Partie 3
En substance, cela signifie que Stepanakert rejette l’accord tripartite signé entre la Russie, l’Azerbaïdjan et l’Arménie pour mettre fin à la guerre de 44 jours. Selon cette position, non seulement le district de Hadrut et la ville de Chouchi devraient être restitués, mais également tous les territoires qui étaient sous contrôle arménien au 12 mai 1994.
Vahram Atanesyan
Peu après la visite de Valérie Pécresse, candidate d’opposition française, à Stepanakert, une fuite d’informations a circulé – en réalité une initiative locale orchestrée par les structures de la Fédération Révolutionnaire Arménienne (FRA). Cette fuite indiquait que le Bureau de la FRA aurait demandé à Araïk Haroutiounian, président de l’Artsakh, de démettre Arthur Tovmasian de son poste de président de l’Assemblée nationale et de le remplacer par David Ishkhanyan.
La raison avancée était qu’Arthur Tovmasian avait déjà occupé ce poste entre 1995 et 1997, une période où Samvel Babayan, alors commandant de l’armée de défense, exerçait une influence dominante.
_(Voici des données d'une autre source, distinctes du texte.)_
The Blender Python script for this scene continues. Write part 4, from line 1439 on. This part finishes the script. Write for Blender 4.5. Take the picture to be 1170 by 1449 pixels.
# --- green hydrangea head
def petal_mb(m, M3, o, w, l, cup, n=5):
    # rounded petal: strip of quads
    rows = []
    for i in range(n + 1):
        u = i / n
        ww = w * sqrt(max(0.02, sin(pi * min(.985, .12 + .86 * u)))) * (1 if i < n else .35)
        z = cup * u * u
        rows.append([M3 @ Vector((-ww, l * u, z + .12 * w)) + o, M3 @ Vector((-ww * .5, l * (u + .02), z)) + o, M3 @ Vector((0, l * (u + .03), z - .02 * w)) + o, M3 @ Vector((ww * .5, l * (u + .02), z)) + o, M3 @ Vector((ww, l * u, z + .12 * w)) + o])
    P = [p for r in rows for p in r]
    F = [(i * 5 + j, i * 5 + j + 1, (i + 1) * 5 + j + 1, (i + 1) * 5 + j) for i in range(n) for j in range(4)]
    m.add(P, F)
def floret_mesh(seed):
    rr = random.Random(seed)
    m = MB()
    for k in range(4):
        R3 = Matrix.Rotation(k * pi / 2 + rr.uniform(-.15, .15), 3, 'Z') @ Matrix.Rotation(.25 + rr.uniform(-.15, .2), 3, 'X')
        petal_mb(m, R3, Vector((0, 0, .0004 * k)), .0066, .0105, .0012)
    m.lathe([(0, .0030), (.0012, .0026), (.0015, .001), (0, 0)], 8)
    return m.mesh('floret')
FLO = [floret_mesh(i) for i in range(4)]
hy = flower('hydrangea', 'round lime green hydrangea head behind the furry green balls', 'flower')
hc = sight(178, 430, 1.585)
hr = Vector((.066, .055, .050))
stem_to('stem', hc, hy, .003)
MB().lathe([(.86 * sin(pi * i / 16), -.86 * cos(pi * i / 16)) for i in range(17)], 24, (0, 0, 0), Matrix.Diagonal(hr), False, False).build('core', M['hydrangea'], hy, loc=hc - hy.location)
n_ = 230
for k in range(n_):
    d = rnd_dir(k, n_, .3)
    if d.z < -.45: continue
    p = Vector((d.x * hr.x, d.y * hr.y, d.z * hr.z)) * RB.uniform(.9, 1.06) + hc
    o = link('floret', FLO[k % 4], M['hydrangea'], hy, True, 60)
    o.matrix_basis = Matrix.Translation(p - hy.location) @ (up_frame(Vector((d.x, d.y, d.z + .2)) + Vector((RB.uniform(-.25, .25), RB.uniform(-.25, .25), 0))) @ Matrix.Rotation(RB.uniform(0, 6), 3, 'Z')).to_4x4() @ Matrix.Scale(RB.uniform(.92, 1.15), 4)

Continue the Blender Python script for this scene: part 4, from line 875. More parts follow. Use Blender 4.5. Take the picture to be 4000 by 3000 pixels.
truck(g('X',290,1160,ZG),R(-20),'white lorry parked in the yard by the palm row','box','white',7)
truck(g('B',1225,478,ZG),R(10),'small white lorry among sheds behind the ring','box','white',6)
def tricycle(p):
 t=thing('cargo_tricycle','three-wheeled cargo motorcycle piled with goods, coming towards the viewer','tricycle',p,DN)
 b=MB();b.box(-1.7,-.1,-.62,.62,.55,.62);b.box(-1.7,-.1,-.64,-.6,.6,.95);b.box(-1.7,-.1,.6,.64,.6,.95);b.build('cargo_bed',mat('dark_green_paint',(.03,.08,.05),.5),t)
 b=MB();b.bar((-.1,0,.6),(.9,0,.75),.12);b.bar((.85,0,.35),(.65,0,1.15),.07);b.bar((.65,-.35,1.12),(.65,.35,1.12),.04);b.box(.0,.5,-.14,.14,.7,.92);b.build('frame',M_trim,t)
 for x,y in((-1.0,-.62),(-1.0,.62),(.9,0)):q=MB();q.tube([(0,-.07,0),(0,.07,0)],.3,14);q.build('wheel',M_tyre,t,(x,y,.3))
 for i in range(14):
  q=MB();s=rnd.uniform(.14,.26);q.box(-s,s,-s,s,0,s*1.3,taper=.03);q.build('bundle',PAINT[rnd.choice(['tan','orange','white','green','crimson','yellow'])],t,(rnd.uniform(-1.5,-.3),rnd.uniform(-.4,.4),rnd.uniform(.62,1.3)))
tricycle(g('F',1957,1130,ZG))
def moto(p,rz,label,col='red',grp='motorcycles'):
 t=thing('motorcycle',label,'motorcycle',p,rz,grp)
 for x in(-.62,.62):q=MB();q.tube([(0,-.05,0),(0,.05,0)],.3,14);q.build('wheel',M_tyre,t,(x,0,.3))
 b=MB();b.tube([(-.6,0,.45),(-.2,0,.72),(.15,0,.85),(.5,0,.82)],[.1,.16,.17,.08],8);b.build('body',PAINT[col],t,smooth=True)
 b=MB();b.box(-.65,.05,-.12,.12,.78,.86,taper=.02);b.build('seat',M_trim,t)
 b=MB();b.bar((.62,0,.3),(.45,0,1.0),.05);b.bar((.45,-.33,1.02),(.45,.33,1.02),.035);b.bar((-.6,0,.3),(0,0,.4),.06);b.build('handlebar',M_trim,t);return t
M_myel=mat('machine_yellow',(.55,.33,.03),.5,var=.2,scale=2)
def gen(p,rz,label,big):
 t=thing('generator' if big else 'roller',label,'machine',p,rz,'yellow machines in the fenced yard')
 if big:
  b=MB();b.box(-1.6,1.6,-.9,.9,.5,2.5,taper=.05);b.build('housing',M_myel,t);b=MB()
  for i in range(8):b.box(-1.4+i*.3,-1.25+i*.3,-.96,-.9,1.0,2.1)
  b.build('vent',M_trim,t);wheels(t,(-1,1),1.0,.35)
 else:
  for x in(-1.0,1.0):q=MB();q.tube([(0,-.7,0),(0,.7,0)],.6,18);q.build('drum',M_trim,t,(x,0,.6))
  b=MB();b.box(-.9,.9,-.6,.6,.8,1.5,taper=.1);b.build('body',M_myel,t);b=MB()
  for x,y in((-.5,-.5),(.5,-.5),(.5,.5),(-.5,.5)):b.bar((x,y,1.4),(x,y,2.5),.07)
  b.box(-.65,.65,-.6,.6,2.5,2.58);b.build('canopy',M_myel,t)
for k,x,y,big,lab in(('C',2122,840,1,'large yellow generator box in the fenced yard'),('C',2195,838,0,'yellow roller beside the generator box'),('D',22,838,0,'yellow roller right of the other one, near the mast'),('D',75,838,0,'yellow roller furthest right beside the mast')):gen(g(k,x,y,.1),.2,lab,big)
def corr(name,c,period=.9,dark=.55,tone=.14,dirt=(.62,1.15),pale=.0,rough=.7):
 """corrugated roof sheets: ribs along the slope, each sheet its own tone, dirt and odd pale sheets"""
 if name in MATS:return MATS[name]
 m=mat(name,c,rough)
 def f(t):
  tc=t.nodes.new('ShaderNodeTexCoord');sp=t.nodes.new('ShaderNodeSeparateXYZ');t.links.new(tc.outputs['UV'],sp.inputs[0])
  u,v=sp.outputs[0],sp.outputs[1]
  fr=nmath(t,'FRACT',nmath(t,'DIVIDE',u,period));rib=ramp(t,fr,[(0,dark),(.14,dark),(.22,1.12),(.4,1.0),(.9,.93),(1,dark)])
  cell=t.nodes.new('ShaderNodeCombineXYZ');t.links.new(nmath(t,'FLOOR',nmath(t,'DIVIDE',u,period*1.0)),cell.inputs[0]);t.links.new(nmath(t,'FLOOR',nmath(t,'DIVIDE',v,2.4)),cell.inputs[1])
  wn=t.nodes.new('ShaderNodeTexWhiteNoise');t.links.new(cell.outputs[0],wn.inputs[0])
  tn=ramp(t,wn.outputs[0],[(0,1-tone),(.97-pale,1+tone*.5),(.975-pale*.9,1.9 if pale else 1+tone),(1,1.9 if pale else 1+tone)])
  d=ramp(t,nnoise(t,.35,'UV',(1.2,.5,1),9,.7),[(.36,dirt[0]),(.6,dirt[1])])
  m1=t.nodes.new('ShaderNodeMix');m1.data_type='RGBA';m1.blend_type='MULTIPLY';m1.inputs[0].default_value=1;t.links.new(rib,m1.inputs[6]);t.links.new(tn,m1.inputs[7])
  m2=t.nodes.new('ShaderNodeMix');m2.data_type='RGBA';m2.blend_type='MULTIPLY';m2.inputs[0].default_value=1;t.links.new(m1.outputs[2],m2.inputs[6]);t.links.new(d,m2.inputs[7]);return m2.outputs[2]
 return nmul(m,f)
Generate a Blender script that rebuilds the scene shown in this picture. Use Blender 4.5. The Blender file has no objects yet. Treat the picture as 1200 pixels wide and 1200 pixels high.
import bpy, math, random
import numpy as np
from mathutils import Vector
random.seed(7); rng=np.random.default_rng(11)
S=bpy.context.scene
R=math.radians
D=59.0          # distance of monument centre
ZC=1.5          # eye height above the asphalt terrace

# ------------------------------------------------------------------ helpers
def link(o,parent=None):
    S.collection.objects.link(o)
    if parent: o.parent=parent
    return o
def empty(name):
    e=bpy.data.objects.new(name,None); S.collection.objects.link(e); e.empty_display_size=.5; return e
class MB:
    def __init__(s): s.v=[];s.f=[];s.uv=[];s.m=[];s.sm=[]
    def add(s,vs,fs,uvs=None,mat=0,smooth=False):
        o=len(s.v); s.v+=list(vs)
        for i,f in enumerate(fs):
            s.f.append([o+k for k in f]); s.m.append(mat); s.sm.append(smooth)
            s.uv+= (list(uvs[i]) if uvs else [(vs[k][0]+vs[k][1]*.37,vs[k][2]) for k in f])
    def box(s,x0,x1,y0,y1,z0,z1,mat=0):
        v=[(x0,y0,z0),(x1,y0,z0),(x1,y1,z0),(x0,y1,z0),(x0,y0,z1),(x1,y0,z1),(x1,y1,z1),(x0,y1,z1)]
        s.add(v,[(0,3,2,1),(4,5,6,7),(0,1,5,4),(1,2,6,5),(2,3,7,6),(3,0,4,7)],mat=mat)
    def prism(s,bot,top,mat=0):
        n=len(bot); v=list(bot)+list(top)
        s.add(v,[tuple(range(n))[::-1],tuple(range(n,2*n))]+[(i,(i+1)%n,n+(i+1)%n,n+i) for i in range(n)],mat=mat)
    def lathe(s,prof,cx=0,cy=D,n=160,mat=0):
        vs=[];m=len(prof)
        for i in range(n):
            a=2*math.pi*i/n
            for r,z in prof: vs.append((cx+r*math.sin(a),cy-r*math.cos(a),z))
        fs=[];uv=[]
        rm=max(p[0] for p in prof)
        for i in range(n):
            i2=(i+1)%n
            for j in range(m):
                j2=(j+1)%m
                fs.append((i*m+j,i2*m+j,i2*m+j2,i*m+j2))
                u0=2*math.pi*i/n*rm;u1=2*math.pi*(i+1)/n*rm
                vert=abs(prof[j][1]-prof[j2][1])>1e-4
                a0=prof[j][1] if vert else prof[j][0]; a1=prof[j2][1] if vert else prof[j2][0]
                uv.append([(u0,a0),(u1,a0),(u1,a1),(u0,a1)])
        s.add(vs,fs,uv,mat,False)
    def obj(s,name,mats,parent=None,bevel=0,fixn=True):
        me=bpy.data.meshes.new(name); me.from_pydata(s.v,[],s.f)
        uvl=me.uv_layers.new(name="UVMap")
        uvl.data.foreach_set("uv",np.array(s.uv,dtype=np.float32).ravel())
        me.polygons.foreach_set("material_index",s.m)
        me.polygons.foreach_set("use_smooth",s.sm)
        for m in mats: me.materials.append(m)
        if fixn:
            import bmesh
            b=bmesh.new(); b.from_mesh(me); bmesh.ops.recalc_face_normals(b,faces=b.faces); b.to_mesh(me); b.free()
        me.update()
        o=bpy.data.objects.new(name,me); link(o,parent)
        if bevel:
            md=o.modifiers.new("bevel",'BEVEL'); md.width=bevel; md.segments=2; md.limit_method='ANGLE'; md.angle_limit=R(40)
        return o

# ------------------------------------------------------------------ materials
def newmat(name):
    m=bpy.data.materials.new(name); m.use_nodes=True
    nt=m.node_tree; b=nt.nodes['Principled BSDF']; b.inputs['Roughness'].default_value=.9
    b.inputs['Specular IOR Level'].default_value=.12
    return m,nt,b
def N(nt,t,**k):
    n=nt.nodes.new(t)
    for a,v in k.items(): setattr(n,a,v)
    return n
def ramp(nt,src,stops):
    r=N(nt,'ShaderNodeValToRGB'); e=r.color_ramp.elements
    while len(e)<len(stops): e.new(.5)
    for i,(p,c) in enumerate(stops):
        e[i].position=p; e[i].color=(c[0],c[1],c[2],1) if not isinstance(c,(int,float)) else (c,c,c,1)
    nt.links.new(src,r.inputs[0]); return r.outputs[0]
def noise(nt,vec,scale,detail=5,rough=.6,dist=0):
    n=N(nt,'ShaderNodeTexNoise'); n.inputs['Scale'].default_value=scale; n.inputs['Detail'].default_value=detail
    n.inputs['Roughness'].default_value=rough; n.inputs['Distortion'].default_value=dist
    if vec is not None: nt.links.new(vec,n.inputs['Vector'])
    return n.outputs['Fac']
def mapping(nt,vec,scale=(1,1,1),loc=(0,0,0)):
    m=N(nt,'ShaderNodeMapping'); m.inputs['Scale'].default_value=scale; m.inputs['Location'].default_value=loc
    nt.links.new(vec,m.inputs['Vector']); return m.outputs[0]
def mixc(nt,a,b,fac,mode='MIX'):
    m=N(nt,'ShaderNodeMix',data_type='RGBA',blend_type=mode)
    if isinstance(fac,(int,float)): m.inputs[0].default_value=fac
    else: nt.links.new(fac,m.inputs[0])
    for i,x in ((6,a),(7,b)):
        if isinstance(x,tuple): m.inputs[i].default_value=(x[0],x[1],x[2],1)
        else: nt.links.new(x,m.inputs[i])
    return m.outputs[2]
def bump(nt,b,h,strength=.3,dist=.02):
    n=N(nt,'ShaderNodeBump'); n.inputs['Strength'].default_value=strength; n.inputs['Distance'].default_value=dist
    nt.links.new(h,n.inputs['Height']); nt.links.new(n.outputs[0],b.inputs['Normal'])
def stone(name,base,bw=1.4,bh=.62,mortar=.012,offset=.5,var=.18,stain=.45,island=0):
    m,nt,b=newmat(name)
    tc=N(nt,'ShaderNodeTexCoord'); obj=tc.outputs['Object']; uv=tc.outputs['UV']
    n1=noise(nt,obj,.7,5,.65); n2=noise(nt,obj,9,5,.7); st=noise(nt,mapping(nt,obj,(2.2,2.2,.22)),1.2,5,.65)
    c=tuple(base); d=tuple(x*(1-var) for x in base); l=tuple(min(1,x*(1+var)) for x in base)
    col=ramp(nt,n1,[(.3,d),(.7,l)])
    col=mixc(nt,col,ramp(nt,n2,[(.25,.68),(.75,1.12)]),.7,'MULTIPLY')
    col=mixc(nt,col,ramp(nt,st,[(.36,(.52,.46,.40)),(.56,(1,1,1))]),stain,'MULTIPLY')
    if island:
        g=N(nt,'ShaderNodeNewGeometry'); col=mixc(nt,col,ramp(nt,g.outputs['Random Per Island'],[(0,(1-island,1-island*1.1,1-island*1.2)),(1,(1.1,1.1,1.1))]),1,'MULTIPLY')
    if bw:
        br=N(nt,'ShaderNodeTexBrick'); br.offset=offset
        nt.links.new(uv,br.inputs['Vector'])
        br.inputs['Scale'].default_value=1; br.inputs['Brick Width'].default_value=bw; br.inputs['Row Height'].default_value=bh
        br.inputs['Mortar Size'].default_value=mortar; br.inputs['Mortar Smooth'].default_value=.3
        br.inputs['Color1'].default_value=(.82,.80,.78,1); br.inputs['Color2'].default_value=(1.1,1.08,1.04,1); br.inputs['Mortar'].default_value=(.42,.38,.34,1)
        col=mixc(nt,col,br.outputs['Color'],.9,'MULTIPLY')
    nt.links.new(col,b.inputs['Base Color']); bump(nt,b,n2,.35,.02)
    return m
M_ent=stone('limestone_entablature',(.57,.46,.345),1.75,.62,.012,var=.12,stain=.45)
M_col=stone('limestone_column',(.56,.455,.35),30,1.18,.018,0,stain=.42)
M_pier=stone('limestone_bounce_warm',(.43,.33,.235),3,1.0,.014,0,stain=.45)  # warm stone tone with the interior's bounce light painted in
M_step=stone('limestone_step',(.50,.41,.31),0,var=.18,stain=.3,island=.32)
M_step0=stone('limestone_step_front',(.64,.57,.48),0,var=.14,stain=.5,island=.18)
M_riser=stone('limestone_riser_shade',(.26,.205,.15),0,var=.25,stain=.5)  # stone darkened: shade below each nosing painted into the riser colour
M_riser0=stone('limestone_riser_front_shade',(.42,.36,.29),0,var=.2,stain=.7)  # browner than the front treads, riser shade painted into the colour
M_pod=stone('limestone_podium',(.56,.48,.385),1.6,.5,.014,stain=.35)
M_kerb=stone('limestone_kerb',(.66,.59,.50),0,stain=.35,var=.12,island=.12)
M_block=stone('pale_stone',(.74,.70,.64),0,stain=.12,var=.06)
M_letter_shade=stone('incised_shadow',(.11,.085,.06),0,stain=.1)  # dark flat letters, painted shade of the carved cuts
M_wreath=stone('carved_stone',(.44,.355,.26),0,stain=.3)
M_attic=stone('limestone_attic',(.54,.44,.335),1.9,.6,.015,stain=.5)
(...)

Tovmasian était accusé de rester sous cette influence, Babayan lui-même étant considéré comme un proche de Nikol Pachinian.
En outre, les critiques reprochaient à Tovmasian d’abuser de ses fonctions en bloquant les initiatives législatives des factions patriotiques du parlement. Par exemple, les groupes FRA, “Justice” et “Démocratie” auraient tenté de présenter une loi définissant le statut juridique des territoires occupés par l’Azerbaïdjan, mais Tovmasian s’y serait opposé.
Cette opposition a été publiquement remise en question par Tevan Poghosyan, ancien député arménien, qui a révélé sur Facebook un entretien téléphonique avec Tovmasian. Ce dernier aurait promis que le projet de loi sur les “Territoires occupés” serait inscrit à l’ordre du jour du parlement.
« J’espère que cette loi sera adoptée en février, à l’approche de l’anniversaire du Mouvement de libération du Karabakh », écrivait Poghosyan. Cette déclaration a laissé entendre que Tovmasian avait changé de position. Cela signifiait également que la faction “Patrie libre – Parti démocrate chrétien”, alliée de Haroutiounian, soutenait désormais le projet de loi.
Une loi historique
Les principaux promoteurs de cette loi étaient Artak Beglaryan, ministre d’État, et David Babayan, ministre des Affaires étrangères. Finalement, l’administration parlementaire a annoncé que toutes les factions avaient co-signé le projet, lequel avait été approuvé par les commissions compétentes et inscrit à l’ordre du jour.
Comme prévu, le texte a été discuté en deux lectures et adopté à l’unanimité le 18 février 2022, deux jours avant l’anniversaire du Mouvement de libération. La loi stipule que tous les territoires de l’Artsakh occupés par l’Azerbaïdjan depuis la guerre de 44 jours, y compris ceux cédés par l’accord tripartite du 9 novembre, sont considérés comme temporairement occupés et doivent être restitués. La base juridique invoquée est la loi de la République du Haut-Karabakh sur la “Division administrative et territoriale”.
Cette décision signifiait que Stepanakert refusait de reconnaître la validité de l’accord du 9 novembre et exigeait la restitution de tous les territoires sous contrôle arménien avant le 12 mai 1994.
Un compromis politique
La tentative de remplacer Arthur Tovmasian par David Ishkhanyan à la présidence de l’Assemblée nationale a finalement débouché sur un compromis politique. Ce dernier s’est traduit par une adoption unanime de la loi et une solidarité affichée autour de la question des territoires occupés. Cependant, ce consensus a également affaibli l’autorité d’Araïk Haroutiounian, limitant sa capacité à mener une politique étrangère indépendante. Une situation qui, en pratique, a instauré une forme de dualité du pouvoir à Stepanakert.
Coordination ou initiative isolée ?
Il reste flou si l’adoption de cette loi a été coordonnée avec le commandement russe au Karabakh ou s’il s’agissait d’une initiative locale. Ce qui est certain, c’est que cette décision a marqué un tournant, accentuant la confrontation entre Bakou et Stepanakert. Cette tension s’est manifestée dans les mois suivants, culminant avec le blocus de la route Goris-Stepanakert par les forces russo-azerbaïdjanaises.